Queen Isabeau took up with the Duke of Burgundy even though Philip was allied with the English. In 1420, Isabeau, in association with the Duke of Burgundy signed the Treaty of Troyes with England. This treaty disinherited the Dauphin, Charles VII, from succession to the French throne. Upon the death of Charles VI, the throne would go instead to the son of Henry V, king of England. The term 'dauphin' referred to the son of the French monarch who was to inherit the throne and become king. The English equivalent is the Prince of Wales.






The Queen mother, Isabeau, declared Charles to be the bastard son of the Duke of Orleans and not the son and heir of Charles VI. She heaped insult onto injury by giving him the disparaging title of "the so-called Dauphin." No one totally disputed the claim of his mother until Jeanne, through divine revelation, emphatically declared Charles to be the true son of the late king.

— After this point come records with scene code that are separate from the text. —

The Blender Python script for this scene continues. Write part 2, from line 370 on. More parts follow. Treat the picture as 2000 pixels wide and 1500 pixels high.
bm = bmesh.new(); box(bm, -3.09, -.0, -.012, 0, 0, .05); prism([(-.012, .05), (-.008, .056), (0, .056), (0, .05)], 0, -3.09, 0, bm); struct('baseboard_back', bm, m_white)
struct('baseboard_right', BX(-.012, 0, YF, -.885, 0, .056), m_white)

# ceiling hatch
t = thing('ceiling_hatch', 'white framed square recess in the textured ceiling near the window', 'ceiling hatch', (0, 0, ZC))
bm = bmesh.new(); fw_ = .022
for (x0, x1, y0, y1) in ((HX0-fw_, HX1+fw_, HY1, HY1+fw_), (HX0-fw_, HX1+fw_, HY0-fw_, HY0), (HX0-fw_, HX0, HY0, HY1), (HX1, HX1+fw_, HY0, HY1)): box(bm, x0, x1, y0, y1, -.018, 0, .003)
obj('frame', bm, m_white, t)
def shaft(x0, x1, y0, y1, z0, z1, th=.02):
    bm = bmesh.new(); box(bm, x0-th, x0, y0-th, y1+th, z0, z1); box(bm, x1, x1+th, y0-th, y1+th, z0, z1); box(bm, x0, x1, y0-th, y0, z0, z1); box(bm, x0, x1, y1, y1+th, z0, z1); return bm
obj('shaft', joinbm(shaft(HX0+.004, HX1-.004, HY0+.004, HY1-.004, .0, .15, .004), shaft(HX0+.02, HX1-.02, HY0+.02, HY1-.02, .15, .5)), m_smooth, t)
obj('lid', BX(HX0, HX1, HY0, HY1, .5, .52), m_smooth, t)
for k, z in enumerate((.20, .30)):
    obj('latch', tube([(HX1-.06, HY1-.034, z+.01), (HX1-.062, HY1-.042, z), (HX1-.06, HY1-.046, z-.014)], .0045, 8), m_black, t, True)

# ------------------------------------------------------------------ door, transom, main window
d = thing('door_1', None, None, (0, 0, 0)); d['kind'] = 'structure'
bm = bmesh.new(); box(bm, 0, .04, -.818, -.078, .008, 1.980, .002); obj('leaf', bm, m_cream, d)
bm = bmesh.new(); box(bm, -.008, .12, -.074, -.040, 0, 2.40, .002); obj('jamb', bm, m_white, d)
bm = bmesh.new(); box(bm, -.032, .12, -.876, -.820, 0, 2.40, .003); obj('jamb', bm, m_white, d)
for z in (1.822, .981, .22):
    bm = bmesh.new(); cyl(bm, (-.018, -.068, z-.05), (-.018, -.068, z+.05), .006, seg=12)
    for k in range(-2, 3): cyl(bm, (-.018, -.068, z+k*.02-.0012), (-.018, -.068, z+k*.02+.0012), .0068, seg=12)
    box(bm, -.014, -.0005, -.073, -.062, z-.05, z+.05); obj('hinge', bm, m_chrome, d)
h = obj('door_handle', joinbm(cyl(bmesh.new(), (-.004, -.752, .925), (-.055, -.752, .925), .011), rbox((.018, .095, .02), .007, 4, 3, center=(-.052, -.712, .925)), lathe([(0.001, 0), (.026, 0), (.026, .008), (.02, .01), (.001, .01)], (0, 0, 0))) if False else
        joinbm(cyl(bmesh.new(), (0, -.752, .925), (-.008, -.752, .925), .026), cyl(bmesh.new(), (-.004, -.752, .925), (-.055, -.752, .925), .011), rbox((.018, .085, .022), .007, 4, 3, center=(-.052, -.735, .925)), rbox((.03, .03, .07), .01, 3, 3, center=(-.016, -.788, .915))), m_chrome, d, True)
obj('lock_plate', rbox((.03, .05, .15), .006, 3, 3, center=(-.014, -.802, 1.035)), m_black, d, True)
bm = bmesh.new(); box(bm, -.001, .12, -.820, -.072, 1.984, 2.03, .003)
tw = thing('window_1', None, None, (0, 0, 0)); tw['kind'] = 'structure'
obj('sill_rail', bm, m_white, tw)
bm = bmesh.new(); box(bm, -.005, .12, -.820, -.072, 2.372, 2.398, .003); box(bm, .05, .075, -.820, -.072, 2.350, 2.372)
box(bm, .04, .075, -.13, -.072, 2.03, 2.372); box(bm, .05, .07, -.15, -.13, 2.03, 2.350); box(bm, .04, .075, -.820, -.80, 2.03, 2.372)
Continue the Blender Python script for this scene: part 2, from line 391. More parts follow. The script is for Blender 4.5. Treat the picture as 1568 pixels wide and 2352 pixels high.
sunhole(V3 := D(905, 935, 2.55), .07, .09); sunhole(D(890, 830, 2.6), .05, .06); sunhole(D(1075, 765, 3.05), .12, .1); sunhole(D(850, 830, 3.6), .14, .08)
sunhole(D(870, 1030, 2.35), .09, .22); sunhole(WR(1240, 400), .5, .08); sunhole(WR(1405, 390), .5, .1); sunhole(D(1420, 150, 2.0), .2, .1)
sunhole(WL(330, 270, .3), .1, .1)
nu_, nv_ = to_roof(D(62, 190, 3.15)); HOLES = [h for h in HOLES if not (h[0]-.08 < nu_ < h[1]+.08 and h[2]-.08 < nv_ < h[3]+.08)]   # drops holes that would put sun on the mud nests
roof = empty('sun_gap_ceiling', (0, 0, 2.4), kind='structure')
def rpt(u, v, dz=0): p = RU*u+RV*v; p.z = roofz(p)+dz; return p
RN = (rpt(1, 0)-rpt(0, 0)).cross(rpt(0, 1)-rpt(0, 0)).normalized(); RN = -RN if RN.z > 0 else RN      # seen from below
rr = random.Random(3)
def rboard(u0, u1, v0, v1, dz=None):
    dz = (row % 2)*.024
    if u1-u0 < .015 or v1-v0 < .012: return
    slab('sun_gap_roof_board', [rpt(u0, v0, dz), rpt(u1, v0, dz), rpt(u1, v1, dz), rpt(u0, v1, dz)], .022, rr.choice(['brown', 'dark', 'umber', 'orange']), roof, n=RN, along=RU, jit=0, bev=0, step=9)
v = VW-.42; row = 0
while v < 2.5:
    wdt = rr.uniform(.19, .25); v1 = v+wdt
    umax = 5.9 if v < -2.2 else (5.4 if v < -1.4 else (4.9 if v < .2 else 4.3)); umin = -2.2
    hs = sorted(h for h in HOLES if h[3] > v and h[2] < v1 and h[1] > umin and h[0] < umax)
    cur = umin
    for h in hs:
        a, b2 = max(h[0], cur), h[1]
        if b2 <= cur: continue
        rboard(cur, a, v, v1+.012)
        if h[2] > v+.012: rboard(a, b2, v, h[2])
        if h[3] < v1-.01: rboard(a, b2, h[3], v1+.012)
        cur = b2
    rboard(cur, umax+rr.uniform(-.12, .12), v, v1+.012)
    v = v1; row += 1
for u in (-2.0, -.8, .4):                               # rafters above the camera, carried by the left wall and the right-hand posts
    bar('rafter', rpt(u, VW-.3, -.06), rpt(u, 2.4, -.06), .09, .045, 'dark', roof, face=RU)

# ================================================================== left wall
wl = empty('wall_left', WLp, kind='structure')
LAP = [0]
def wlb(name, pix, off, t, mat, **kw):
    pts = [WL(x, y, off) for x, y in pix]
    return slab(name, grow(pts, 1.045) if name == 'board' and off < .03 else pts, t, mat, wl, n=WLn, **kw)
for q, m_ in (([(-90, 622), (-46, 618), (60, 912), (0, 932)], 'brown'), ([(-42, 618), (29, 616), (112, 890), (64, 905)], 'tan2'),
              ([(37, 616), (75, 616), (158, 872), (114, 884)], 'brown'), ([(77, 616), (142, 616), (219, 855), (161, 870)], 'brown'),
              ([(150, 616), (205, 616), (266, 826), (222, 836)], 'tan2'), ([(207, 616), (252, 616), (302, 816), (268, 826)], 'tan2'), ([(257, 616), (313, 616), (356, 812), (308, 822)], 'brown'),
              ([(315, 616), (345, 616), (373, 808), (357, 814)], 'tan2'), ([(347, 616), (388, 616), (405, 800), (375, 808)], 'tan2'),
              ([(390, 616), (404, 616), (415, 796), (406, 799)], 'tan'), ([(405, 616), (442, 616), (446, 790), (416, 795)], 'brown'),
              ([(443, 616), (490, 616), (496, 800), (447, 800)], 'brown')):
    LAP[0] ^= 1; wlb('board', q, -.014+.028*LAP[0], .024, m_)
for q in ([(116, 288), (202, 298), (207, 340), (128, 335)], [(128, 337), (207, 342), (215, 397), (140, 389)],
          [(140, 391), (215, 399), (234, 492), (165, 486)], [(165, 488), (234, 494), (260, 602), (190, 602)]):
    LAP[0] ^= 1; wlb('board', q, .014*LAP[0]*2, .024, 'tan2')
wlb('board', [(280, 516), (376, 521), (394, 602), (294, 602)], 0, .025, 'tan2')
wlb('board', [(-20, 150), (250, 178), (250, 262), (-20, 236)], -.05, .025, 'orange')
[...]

The kingdom of France, in a state of total disarray, seemed doomed to be divided between England and its ally, Burgundy. The English controlled the area north of the Loire that extended from the German border on the east to the Atlantic Ocean on the west. They also held the city of Calais and its environs in the north and Guyenne, a renamed portion of the old province of Aquitaine, in the south. This area bordered Spain on the south and the Atlantic Ocean on the west. The Burgundians held the central portion of France along the German border. They also held an area called Flanders in the north that is now the countries of Holland and Belgium. The reminder of the territory south of the Loire River remained loyal to the Dauphin, Charles VII.

In 1422, upon the death of his father, the Dauphin, Charles VII, although personally tortured by doubt as to his right to claim the throne, nonetheless declared himself King of France. Yet he did nothing more because he lacked the will. Charles was a homely, passive, weak-willed and timid young man, who surrounded himself with strong-willed, greedy and ambitious men.

The chief of these was Lord George de La Tremoille. This Lord was not interested in seeing Charles regain his throne, as this would interfere with his position of dominance at court. Instead La Tremoille and his group were very happy to maintain the status quo while they squandered the kingdom's wealth. Having strong ties to both sides Lord La Tremoille played the one against the other for his personal gain. He was fabulously wealthy and he used his wealth to make the Dauphin Charles financially dependent upon him. Because Charles owed him enormous sums of money, Charles tried to pay the debt by signing over pieces of his loyal territory to Lord George who in turn sold it to the highest bidder, be he French, English or Burgundian.




In 1428, the English Regent, the Duke of Bedford, wanted to expand English domination over the territories south of the Loire River. He decided the best way to obtain this goal was to attack the city of Orleans, whose Duke was a prisoner in England.

Orleans, located on the north bank of the Loire River, is in the central portion of France. The moment the English captured this city, their army could rush unopposed into the remainder of the Dauphin's loyal territory, conquer it and thereby successfully win the struggle for the French throne.